Who were the top four teams in the eight team CFL? In the last ten years, the West holds a slight advantage.  Five of the last ten years the top four teams had two West and two Eastern teams. Of the remaining five years, the Western team had three of the top four teams on three occasions and in 2004 three of the top four CFL teams were in the East. (That year did the West lose its Zest?)

The West has won six of the last ten Grey Cup games.

Conclusions? – The West won two more Grey Cups than the East. The West standings were ahead of the East three more times in the last ten years. The numbers seem to show that the West is wining a bit more than the East. Up until this year the East was a bit behind, but not so far out that their teams seemed like a junior league compared to the west.

2. NHL Numbers – In early November 2013, the top eight teams in the NHL were all in the Western Conference.  At the end of the season six of the top ten teams were in the West. What about other years? I have only looked at the last nine years when the NHL has had a salary cap.

In the last nine years, how many of the top ten teams were in each conference? Four years there were five teams from both conferences in the top ten. Only once (in 2006) did the East have more teams in the top ten than the west. The West outdid the East four of the nine Salary Cap years

The West has won seven Stanley Cups and the East has won two.

Conclusions? – Most regular seasons the East and the West had about the same number of teams in the top ten. However, if there was an advantage the western conference teams bettered the east 4-1. When it came to winning championships, the West has dominated the East in the last nine years. The West has been the best in the Salary Cup era.

1. Western teams travel more. In the NHL sixteen of the thirty teams are in the Eastern Time Zone. The other fourteen teams travel many more miles throughout the year. Three of the last nine Stanley Cups have been won by Pacific time zone teams.

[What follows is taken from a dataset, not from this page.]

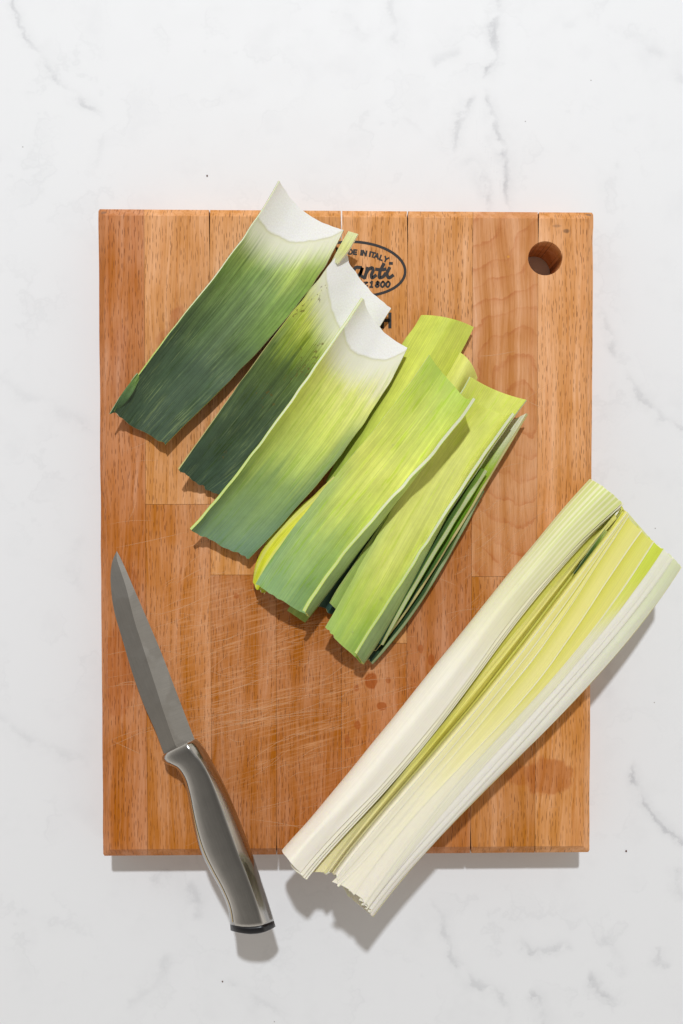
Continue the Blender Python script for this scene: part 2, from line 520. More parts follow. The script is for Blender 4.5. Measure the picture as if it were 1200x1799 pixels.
def stave(xl, xr, y0, y1, dz):
    ys = [y for y in (y0, 400, 430, 460, 1440, 1465, 1485, y1) if y0 <= y <= y1]
    if xl == 173 or xr == 1042:
        ys += list(np.arange(y0 + 14, y1 - 10, 22.0))
    ys = sorted(set(ys))
    left = [(bx(xl, y, 1), y) for y in ys]
    right = [(bx(xr, y, -1), y) for y in ys]
    if y0 < 400:
        left[0] = (left[0][0], edge_y(left[0][0], True))
        right[0] = (right[0][0], edge_y(right[0][0], True))
    if y1 > 1490:
        left[-1] = (left[-1][0], edge_y(left[-1][0], False))
        right[-1] = (right[-1][0], edge_y(right[-1][0], False))
    if xl == 173:
        wv = nz1(len(ys), max(5, len(ys) // 2), 0.3, 5)
        left = [(x + (wv[i] if 0 < i < len(ys) - 1 else 2.2), y) for i, (x, y) in enumerate(left)]
    if xr == 1042:
        wv = nz1(len(ys), max(5, len(ys) // 2), 0.3, 6)
        right = [(x + (wv[i] if 0 < i < len(ys) - 1 else -2.2), y) for i, (x, y) in enumerate(right)]
    if xl == 173:
        left.insert(1, (left[0][0] - 2.2, left[0][1] + 3.5))
        left.insert(len(left) - 1, (left[-1][0] - 2.2, left[-1][1] - 3.5))
        right.insert(1, (right[0][0], right[0][1] + 3.5))
        right.insert(len(right) - 1, (right[-1][0], right[-1][1] - 3.5))
    if xr == 1042:
        right.insert(1, (right[0][0] + 2.2, right[0][1] + 3.5))
        right.insert(len(right) - 1, (right[-1][0] + 2.2, right[-1][1] - 3.5))
        left.insert(1, (left[0][0], left[0][1] + 3.5))
        left.insert(len(left) - 1, (left[-1][0], left[-1][1] - 3.5))
    ring = left + right[::-1]                     # counter-clockwise seen from above (y is down in the photograph)
    nl = len(left)
    top = []
    for i, (x, y) in enumerate(ring):
        tx, ty = x, y
        if xl == 173 and i < nl:
            tx += CH
        if xr == 1042 and i >= nl:
            tx -= CH
        if y0 < 400:
            ty = max(ty, edge_y(x, True) + CH)
        if y1 > 1490:
            ty = min(ty, edge_y(x, False) - CH)
        ty += 0.0006 * (i if i < nl else len(ring) - 1 - i)
        top.append((tx, ty))
    v = []
    kx = (D - ZC / 1000) / D
    for (x, y) in top:
        a = P(x, y, 0)
        v.append((a[0], a[1], T + dz))
    for (x, y) in ring:
        v.append(P(x, y, ZC))
    for (x, y) in ring:
        a = P(x, y, ZC)
        v.append((a[0], a[1], 0.0022))
    for (x, y) in ring:                            # eased lower edge
        a = P(x, y, ZC)
        cx, cy = P((xl + xr) / 2, (y0 + y1) / 2, ZC)[:2]
        v.append((a[0] + (cx - a[0]) * 0.012, a[1] + (cy - a[1]) * 0.003, 0.0004))
    n = len(ring)
    f = [list(range(n))]
    for r in range(3):
        for i in range(n):
            j = (i + 1) % n
            f.append([r * n + j, r * n + i, (r + 1) * n + i, (r + 1) * n + j])
    f.append(list(range(3 * n, 4 * n))[::-1])
    return v, f


stave_defs = []
# columns with their end joints (photograph y) and colours
cols = [
    (173, 253, [], [(186, 120, 72)]),
    (253, 368, [886], [(212, 153, 103), (192, 127, 74)]),
    (368, 484, [1010], [(212, 152, 98), (182, 117, 66)]),
    (484, 600, [742], [(212, 154, 102), (178, 113, 62)]),
    (600, 716, [1130], [(212, 152, 98), (185, 120, 68)]),
    (716, 831, [905], [(206, 146, 92), (184, 120, 72)]),
    (831, 946, [1013], [(203, 145, 100), (195, 134, 82)]),
    (946, 1042, [], [(212, 152, 100)]),
]
# hole cutter (removed after use)
cut_me = bpy.data.meshes.new('tmp_cut')
bm = bmesh.new()
bmesh.ops.create_cone(bm, cap_ends=True, segments=64, radius1=hole_r * S, radius2=hole_r * S, depth=0.2)
hc = P(hole_c[0], hole_c[1], 0)
bmesh.ops.translate(bm, vec=(hc[0], hc[1], 0.0), verts=bm.verts)
bm.to_mesh(cut_me)
bm.free()
cutter = link(bpy.data.objects.new('tmp_cut', cut_me))
ii = 0
for (xl, xr, joints, colours) in cols:
    ysplit = [370] + joints + [1500]
    for k in range(len(ysplit) - 1):
        ya = ysplit[k] + (0.25 if k else 0)
        yb = ysplit[k + 1] - (0.25 if k < len(ysplit) - 2 else 0)
        v, f = stave(xl, xr, ya, yb, rng.uniform(-0.00003, 0.00003))
        o = mesh_obj('plank', v, f, [M_WOOD], board, smooth=False)
        c = rgb(*colours[k])
        o.color = (c[0], c[1], c[2], 0.0 if (xl == 831 and k == 0) else 1.0)
        o.pass_index = ii
        ii += 1
        if xr >= 946 and xl >= 831 and ya < 454 < yb:
            md = o.modifiers.new('b', 'BOOLEAN')
            md.object = cutter
            md.operation = 'DIFFERENCE'
            md.solver = 'EXACT'
            dg = bpy.context.evaluated_depsgraph_get()
            nm = bpy.data.meshes.new_from_object(o.evaluated_get(dg))
            o.modifiers.clear()
            o.data = nm
bpy.data.objects.remove(cutter)
bpy.data.meshes.remove(cut_me)


# ------------------------------------------------------------------ stamp printed on the board
def catmull(pts, n):
    pts = np.asarray(pts, float)
    if len(pts) == 2:
        t = np.linspace(0, 1, n)[:, None]
        return pts[0] * (1 - t) + pts[1] * t
    seg = np.linalg.norm(np.diff(pts[:, :2], axis=0), axis=1)
    s = np.concatenate([[0], np.cumsum(np.maximum(seg, 1e-6))])
    return hermite(s / s[-1], pts, np.linspace(0, 1, n))


SV, SF = [], []
_zi = [0]


def stroke(pts, wd, smooth=False, closed=False):
    """a flat ink ribbon through photograph points"""
    p = np.asarray(pts, float)
    if smooth:
        p = catmull(p, max(10, 5 * len(p)))
    if not closed and len(p) > 1:       # small extension for square ends
        d0 = (p[0] - p[1]) / np.linalg.norm(p[0] - p[1])
        d1 = (p[-1] - p[-2]) / np.linalg.norm(p[-1] - p[-2])
        p[0] = p[0] + d0 * wd * 0.35
        p[-1] = p[-1] + d1 * wd * 0.35
    tg = np.gradient(p, axis=0)
    if closed:
        tg[0] = tg[-1] = p[1] - p[-2]
    tg /= np.linalg.norm(tg, axis=1)[:, None]
    nrm = np.stack([-tg[:, 1], tg[:, 0]], 1)
    a, b = p + nrm * wd / 2, p - nrm * wd / 2
    _zi[0] += 1
    z = 0.07 + 0.002 * (_zi[0] % 12)
    o = len(SV)
    for i in range(len(p)):
        SV.append(P(a[i][0], a[i][1], z))
        SV.append(P(b[i][0], b[i][1], z))
    for i in range(len(p) - 1):
        SF.append((o + 2 * i, o + 2 * i + 1, o + 2 * i + 3, o + 2 * i + 2))


GL = {  # simple capitals in a 1 x 1 box, y down
    'M': [[(0, 1), (0, 0)], [(0, 0), (.5, .8)], [(.5, .8), (1, 0)], [(1, 0), (1, 1)]],
    'A': [[(0, 1), (.5, 0)], [(.5, 0), (1, 1)], [(.2, .66), (.8, .66)]],
    'D': [[(0, 0), (0, 1)], [(0, 0.02), (.55, .04), (.95, .3), (.95, .7), (.55, .96), (0, .98)]],
    'E': [[(0, 0), (0, 1)], [(0, .05), (.9, .05)], [(0, .5), (.8, .5)], [(0, .95), (.9, .95)]],
    'I': [[(.5, 0), (.5, 1)]],
    'N': [[(0, 1), (0, 0)], [(0, 0), (1, 1)], [(1, 1), (1, 0)]],
    'T': [[(0, .05), (1, .05)], [(.5, 0), (.5, 1)]],
    'L': [[(0, 0), (0, 1)], [(0, .95), (.9, .95)]],
    'Y': [[(0, 0), (.5, .5)], [(1, 0), (.5, .5)], [(.5, .5), (.5, 1)]],
    'H': [[(0, 0), (0, 1)], [(1, 0), (1, 1)], [(0, .5), (1, .5)]],
    '1': [[(.15, .25), (.55, 0)], [(.55, 0), (.45, 1)], [(.1, 1), (.8, 1)]],
    '0': [[(.5, 0), (.95, .25), (.85, .75), (.45, 1), (.05, .75), (.15, .25), (.5, 0)]],
    '8': [[(.55, 0), (.9, .2), (.55, .45), (.2, .25), (.55, 0)], [(.5, .45), (.9, .72), (.45, 1), (.05, .75), (.5, .45)]],
}


def glyph(ch, cx, cy, wd, ht, ang, sw):
    ca, sa = math.cos(math.radians(ang)), math.sin(math.radians(ang))
    for st in GL[ch]:
        q = []
        for (u, v) in st:
            x, y = (u - .5) * wd, (v - .5) * ht
            q.append((cx + x * ca - y * sa, cy + x * sa + y * ca))
        stroke(q, sw, smooth=len(q) > 3)


th = np.linspace(0, 2 * math.pi, 97)
ang = math.radians(4)
ell = np.stack([624 + 88 * np.cos(th) * math.cos(ang) - 47.5 * np.sin(th) * math.sin(ang),
                472.5 + 88 * np.cos(th) * math.sin(ang) + 47.5 * np.sin(th) * math.cos(ang)], 1)
stroke(ell, 4.8, closed=True)
for ch, cx, cy, wd, a in (('M', 596, 440, 8, -3), ('A', 606, 440.5, 8, 0), ('D', 616, 442.3, 6, 3), ('E', 624.5, 443, 5.4, 5), ('I', 634.5, 443.8, 3, 7), ('N', 640.5, 444.8, 6.2, 9),
                          ('I', 650, 446.4, 3, 11), ('T', 655.5, 447.6, 6.4, 14), ('A', 662, 449.8, 7, 17), ('L', 670.5, 453.2, 5, 20), ('Y', 678.2, 455.6, 6.8, 24)):
    glyph(ch, cx, cy, wd, 8.4, a, 2.9)
# script word (its beginning lies under the leaf)
for st in ([(634, 470), (625, 470), (621, 480), (626, 487), (633, 480), (637, 470), (634, 484), (640, 488)],
           [(641, 488), (645.5, 471)], [(643, 481), (648, 473), (654, 470.5), (655.5, 475), (652.5, 483), (653.5, 488), (660, 484)],
           [(674, 464), (667, 480), (667, 488), (673, 486), (677, 481)], [(661, 473), (670, 474), (677, 473)],
           [(684, 471), (680, 483), (683, 488), (690, 484)]):
    stroke(st, 5.8, smooth=True)
stroke([(685, 462.6), (688.5, 462.8)], 5.2)
stroke([(640, 496), (646, 496), (641, 500), (640, 503), (646, 502)], 2.6, smooth=True)
for ch, cx in (('1', 653), ('8', 663), ('0', 672.4), ('0', 681.6)):
    glyph(ch, cx, 499.5, 6.6, 9.8, 4, 3.4)
for st in ([(672, 551), (672, 575)], [(685, 551), (685, 575)], [(672, 563), (685, 563)]):
    stroke(st, 5.6)
st_o = mesh_obj('printed_stamp', SV, SF, [M_INK], board, smooth=False)
st_o['label'] = 'black oval maker stamp with lettering, half hidden by a leaf'

# knife scars in the wood: a joined part of real shallow slivers
M_SCAR = NT('raised_wood_fibre')
M_SCAR.set(color=rgb(236, 190, 146), rough=0.6, spec=0.3, alpha=0.34)
M_SCAR = M_SCAR.m
V, F = [], []


def scar(x, y, ln, ang, curve, wd, zi):
    n = 9
    t = np.linspace(0, 1, n)
    a = math.radians(ang)
    px = x + ln * t * math.cos(a) + curve * np.sin(t * math.pi) * math.sin(a)
    py = y - ln * t * math.sin(a) + curve * np.sin(t * math.pi) * math.cos(a)
    wv = wd * np.sin(np.clip(t, 0.04, 0.96) * math.pi) ** 0.6
    o = len(V)
    z = 0.045 + 0.0003 * (zi % 60)
    for i in range(n):
        if not (188 < px[i] < 1024 and 385 < py[i] < 1486):
            px[i] = min(max(px[i], 188), 1024)
            py[i] = min(max(py[i], 385), 1486)
        V.append(P(px[i] - math.sin(a) * wv[i] / 2, py[i] - math.cos(a) * wv[i] / 2, z))
        V.append(P(px[i] + math.sin(a) * wv[i] / 2, py[i] + math.cos(a) * wv[i] / 2, z))
    for i in range(n - 1):
        F.append((o + 2 * i, o + 2 * i + 1, o + 2 * i + 3, o + 2 * i + 2))


zi = 0
for _ in range(230):
    cx = random.gauss(440, 130)
    cy = random.gauss(1190, 120)
    scar(cx, cy, random.uniform(25, 170) * random.uniform(.5, 1), random.gauss(13, 9), random.uniform(-5, 5), random.uniform(0.4, 1.1), zi)
    zi += 1
for _ in range(90):
    scar(random.uniform(195, 960), random.uniform(720, 1480), random.uniform(15, 90), random.gauss(22, 22), random.uniform(-4, 4), random.uniform(0.4, 1.0), zi)
    zi += 1
for _ in range(60):
    scar(random.gauss(830, 60), random.gauss(960, 90), random.uniform(20, 80), random.gauss(40, 12), random.uniform(-3, 3), random.uniform(0.4, 0.9), zi)
    zi += 1
for a in ((838, 626, 70, 8, 2, 1.4), (925, 704, 30, -25, 0, 1.3), (340, 1290, 240, 9, -6, 1.5), (318, 1262, 250, 10, 7, 1.4), (270, 1082, 120, 22, 5, 1.4),
          (338, 1228, 150, 17, 4, 1.5), (365, 1270, 220, 7, 3, 1.5), (300, 1310, 200, 12, -4, 1.2), (420, 1120, 110, 20, 3, 1.2), (560, 1352, 110, 7, 2, 1.1)):
    scar(*a, zi)
    zi += 1
so = mesh_obj('knife_scars', V, F, [M_SCAR], board, smooth=False)
so['kind'] = 'stuff'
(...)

During a long final series the western teams were used to the grind of cross country travel. (Remember a slight advantage is all it takes to win a overtime game).

2. Have to be great to make the playoffs –Teams in the west know they must reach a certain level (.600 in the NBA) to make the post season.

3. Playing Weaker Teams = Being a weaker team – Many teams play to the level of their opponents. Playing in a weaker conferences might not fine tune the skills the same way as playing against elite teams every game.

On the Other Hand –

Teams don’t necessarily think exclusively in East or West. To claim a championship they have to be better than all the teams around them. Being in a weaker conference might (just might) mean the West has to play through more difficult teams to get to the final. The Eastern team that might have had an easier road to the final could defeat an battle worn Western team in the final.

The numbers don’t show this as a pattern, but we will keep watching sports for another ten (or twenty)  (or forty) years and see how the pattern continues to develop.